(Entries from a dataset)
— Begin —
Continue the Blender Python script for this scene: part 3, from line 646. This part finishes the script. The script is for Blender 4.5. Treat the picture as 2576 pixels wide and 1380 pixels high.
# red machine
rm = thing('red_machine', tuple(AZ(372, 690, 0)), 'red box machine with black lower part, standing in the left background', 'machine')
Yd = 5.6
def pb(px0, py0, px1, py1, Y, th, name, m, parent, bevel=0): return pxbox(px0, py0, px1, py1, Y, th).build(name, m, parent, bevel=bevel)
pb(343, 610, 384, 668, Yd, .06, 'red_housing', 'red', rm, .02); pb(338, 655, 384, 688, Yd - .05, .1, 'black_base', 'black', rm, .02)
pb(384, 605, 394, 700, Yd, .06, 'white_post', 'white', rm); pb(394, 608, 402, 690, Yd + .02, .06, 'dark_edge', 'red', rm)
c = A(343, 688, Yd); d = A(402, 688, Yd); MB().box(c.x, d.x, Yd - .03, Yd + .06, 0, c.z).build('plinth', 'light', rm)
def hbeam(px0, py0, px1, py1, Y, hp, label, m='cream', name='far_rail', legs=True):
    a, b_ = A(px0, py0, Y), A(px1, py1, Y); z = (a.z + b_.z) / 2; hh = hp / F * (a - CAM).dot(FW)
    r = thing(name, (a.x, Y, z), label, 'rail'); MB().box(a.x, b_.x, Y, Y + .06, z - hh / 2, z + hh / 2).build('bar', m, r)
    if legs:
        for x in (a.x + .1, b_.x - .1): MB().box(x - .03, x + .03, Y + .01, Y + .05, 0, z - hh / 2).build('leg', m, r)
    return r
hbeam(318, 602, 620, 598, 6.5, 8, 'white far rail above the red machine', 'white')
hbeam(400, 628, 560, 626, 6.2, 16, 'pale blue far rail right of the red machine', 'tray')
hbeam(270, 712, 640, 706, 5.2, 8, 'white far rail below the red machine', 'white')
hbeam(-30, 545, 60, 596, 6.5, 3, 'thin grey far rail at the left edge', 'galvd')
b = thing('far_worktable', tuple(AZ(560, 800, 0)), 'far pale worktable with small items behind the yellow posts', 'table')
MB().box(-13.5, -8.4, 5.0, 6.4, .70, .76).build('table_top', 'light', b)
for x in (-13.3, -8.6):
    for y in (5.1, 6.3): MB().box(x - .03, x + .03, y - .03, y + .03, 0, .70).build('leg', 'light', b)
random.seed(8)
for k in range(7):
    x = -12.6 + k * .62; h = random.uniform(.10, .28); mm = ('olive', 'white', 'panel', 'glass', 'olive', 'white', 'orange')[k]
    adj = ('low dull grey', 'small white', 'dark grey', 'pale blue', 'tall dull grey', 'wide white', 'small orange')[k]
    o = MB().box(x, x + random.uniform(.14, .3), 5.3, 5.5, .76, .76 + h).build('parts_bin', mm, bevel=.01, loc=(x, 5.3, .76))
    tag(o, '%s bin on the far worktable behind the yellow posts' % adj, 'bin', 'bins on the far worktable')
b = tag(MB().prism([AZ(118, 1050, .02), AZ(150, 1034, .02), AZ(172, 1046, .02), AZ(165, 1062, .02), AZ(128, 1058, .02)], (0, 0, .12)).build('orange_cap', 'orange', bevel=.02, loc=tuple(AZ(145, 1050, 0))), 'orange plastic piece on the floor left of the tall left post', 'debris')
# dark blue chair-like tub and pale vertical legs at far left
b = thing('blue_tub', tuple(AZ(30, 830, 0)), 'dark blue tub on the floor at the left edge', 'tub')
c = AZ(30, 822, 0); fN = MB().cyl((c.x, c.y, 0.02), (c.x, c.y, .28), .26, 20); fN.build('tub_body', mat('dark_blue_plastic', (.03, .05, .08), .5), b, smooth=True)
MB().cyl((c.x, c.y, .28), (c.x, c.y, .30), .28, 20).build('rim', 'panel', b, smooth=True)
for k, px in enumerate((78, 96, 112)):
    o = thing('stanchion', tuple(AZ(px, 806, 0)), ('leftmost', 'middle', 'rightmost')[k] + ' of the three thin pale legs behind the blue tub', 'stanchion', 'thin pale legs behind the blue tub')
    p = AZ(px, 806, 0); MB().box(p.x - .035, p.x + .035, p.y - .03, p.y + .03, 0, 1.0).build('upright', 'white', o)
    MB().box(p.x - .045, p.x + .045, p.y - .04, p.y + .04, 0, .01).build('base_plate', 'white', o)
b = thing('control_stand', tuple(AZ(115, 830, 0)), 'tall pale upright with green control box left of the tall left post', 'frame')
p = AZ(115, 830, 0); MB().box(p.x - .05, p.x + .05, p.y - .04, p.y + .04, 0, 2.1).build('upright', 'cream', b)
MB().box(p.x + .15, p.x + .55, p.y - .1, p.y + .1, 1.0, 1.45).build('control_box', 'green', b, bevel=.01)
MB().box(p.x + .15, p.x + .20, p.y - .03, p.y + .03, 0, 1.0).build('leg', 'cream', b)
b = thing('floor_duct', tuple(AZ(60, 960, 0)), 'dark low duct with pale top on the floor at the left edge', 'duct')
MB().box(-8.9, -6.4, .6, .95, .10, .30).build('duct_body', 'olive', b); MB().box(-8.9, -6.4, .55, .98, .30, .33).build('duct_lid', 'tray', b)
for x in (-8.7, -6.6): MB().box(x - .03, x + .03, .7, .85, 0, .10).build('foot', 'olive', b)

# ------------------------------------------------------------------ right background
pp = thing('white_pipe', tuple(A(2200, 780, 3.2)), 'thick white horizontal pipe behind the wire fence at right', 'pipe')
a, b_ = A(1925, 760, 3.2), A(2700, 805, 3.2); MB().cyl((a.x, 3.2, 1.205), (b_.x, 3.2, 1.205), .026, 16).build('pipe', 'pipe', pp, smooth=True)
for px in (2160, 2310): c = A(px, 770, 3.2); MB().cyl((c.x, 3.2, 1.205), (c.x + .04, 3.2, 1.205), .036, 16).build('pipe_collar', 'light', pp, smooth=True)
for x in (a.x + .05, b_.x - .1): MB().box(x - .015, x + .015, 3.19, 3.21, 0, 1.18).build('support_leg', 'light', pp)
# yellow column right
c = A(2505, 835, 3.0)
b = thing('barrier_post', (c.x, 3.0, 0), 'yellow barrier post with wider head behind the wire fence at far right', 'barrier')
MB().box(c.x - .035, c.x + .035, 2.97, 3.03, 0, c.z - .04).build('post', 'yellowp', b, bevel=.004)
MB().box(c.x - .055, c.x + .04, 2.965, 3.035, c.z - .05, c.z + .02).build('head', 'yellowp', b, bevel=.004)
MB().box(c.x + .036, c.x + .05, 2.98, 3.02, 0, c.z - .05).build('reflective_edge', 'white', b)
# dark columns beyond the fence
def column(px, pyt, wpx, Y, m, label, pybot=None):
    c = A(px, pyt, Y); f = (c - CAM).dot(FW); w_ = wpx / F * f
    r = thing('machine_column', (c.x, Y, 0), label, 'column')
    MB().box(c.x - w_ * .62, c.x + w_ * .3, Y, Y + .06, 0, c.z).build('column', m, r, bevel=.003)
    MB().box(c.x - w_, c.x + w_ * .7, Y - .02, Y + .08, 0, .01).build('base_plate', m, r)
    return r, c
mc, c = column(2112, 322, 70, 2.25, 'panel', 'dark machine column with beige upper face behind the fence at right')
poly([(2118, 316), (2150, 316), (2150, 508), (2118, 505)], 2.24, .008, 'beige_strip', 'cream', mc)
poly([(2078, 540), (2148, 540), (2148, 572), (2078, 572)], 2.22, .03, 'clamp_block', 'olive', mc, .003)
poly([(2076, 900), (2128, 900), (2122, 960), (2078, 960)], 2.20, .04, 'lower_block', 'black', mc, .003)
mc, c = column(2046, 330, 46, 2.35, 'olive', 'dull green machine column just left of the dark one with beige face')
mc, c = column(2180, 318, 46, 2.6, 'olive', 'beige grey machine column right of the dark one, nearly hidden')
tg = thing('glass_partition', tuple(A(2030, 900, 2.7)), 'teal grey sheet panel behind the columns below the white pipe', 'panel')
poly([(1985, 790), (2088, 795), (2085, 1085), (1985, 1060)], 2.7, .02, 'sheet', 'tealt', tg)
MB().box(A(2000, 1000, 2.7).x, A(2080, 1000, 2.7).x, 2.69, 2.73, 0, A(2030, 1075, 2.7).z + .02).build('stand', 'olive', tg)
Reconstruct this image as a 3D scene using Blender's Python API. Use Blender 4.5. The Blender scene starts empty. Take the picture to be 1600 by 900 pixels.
— End —
**PROBLEM DETAILS:**
Filter the entries down to the lines with the word "scene" in them.

**EXERCISE OUTPUT:**
Continue the Blender Python script for this scene: part 3, from line 646. This part finishes the script. The script is for Blender 4.5. Treat the picture as 2576 pixels wide and 1380 pixels high.
Reconstruct this image as a 3D scene using Blender's Python API. Use Blender 4.5. The Blender scene starts empty. Take the picture to be 1600 by 900 pixels.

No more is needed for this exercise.